Zatuliveter reporting for RT, click to watch. |
Katia Zatuliveter has been in the news in Britain for months, but presenters and newsreaders still stumble over her seemingly un-Russian looking/sounding surname.
It is indeed uncommon. To the point that one Russian name-deciphering web-site even says it is of Germanic or Jewish origin.
However the name's semantics are perfectly Russian and follow the pattern of many other compound surnames.
It consists of two parts zatuli- and -veter. The second part is clear enough – veter is wind.
The first is formed with the common root -tul- (-тул-, similar words: втулка - insert, притулиться - to huddle, сутулиться - to stoop one's shoulders) and equally common prefix za- (за-). The verb затулить is in many larger Russian dictionaries, including the largest one, the Dahl dictionary. Its general meaning is to cover, to shelter. Dahl gives this folk rhyme: Не велик муженек (хоть плох мужичек), да затулье мое: завалюсь за него - не боюсь никого! – My man may not be big, but he's my shelter/cover (zatulye), I fall behind him – and I'm afraid of noone.
Whatever her morals, at the appeal hearings she produced a wonderful adlib (BBC report here).
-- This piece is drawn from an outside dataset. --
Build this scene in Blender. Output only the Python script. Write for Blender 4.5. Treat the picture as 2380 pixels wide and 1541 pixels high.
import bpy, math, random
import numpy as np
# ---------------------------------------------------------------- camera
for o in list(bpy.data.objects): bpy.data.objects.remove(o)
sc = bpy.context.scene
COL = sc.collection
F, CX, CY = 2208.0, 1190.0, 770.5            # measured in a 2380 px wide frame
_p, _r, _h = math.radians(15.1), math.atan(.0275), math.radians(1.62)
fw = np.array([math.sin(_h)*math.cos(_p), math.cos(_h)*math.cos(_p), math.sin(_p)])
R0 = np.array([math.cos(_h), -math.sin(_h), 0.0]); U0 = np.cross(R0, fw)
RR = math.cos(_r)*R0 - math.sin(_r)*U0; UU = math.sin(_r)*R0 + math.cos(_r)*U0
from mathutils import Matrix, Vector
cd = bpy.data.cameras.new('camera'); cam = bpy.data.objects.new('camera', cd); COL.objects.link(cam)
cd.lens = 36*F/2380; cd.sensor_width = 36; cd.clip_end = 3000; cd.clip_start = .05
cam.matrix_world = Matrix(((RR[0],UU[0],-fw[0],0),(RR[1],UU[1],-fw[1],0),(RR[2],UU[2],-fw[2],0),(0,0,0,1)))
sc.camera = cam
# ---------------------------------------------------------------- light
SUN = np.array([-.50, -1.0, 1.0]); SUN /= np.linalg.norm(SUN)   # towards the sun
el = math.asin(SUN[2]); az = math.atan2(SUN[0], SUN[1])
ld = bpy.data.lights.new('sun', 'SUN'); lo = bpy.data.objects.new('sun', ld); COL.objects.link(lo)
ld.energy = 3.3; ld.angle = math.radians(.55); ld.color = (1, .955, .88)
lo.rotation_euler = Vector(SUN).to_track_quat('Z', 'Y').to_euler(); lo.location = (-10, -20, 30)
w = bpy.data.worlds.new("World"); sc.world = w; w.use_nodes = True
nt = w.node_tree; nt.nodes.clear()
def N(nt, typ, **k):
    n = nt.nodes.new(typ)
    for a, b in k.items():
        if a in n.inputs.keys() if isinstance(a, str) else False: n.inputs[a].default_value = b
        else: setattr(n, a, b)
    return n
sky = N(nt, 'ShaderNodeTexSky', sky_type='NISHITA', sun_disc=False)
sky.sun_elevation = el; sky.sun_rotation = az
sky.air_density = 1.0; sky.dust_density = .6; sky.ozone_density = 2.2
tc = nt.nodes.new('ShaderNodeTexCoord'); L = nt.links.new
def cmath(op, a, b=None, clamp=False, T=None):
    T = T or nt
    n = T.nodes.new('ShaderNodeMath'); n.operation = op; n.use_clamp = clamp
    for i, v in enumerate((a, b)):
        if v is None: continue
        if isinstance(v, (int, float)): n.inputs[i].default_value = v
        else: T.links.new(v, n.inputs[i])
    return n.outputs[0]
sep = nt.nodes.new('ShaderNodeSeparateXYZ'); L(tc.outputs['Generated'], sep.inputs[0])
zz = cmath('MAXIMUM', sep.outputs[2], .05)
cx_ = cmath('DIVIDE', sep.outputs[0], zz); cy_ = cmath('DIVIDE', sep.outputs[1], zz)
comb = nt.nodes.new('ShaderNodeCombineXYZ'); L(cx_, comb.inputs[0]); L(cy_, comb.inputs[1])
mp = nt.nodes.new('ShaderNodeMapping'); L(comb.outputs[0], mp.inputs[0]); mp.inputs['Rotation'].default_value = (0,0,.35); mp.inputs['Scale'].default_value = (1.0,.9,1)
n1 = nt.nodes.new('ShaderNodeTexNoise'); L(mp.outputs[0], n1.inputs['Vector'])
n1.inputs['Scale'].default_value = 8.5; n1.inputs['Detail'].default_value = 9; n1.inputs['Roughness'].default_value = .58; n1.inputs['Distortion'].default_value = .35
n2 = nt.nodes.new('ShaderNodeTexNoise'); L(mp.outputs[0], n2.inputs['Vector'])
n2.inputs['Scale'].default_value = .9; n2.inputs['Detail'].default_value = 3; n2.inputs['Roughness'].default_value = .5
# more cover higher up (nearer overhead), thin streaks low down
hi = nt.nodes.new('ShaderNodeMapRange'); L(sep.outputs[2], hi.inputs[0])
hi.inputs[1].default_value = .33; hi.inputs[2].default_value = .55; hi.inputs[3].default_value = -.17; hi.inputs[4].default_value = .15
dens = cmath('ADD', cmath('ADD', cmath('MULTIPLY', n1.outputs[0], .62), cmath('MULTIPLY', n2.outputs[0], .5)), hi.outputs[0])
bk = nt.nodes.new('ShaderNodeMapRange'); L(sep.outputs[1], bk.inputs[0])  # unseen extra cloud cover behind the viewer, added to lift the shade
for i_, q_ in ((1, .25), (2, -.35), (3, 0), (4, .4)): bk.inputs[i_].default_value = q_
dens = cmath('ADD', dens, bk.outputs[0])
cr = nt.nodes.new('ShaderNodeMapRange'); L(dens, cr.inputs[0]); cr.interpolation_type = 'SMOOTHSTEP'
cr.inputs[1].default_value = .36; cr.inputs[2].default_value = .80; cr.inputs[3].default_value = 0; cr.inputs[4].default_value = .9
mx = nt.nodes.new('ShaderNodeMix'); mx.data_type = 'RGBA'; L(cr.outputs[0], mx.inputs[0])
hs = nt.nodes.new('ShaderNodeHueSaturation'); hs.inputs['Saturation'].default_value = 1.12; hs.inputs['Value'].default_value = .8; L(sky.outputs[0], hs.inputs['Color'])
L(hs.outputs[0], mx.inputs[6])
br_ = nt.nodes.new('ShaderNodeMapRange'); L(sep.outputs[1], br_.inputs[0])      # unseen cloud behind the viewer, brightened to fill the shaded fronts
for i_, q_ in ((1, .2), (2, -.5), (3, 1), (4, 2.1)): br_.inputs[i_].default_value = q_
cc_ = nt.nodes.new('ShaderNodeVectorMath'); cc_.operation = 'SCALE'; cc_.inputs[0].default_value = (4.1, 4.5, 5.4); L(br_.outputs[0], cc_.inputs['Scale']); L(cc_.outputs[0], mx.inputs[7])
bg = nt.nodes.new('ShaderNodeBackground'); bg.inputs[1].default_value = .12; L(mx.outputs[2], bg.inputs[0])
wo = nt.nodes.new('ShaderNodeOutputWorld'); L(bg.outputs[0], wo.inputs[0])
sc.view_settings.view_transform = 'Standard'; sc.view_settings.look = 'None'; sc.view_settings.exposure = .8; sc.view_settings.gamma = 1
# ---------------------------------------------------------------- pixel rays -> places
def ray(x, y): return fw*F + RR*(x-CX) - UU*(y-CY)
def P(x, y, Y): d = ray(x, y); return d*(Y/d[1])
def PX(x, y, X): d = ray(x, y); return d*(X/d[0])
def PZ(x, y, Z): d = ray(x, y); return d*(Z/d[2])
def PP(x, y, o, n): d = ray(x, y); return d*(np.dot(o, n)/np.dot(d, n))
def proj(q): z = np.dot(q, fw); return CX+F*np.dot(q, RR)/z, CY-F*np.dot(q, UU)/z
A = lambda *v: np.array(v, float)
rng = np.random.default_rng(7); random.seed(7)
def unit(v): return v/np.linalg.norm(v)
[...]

In response to an allegation that her relationship with Mike Hancock, MP, was based on sex, she said: "I don't know how people usually have relationships but when I have a relationship, it's based on communication."
Examples of similarly constructed Russian names: Volkogon(ov/a) - Wolfbeater, Myaosyed(ov/a) - Beefeater, Dobrolyub(ov/a) - Goodlover, Dobrodey(ev/a) - Dogooder.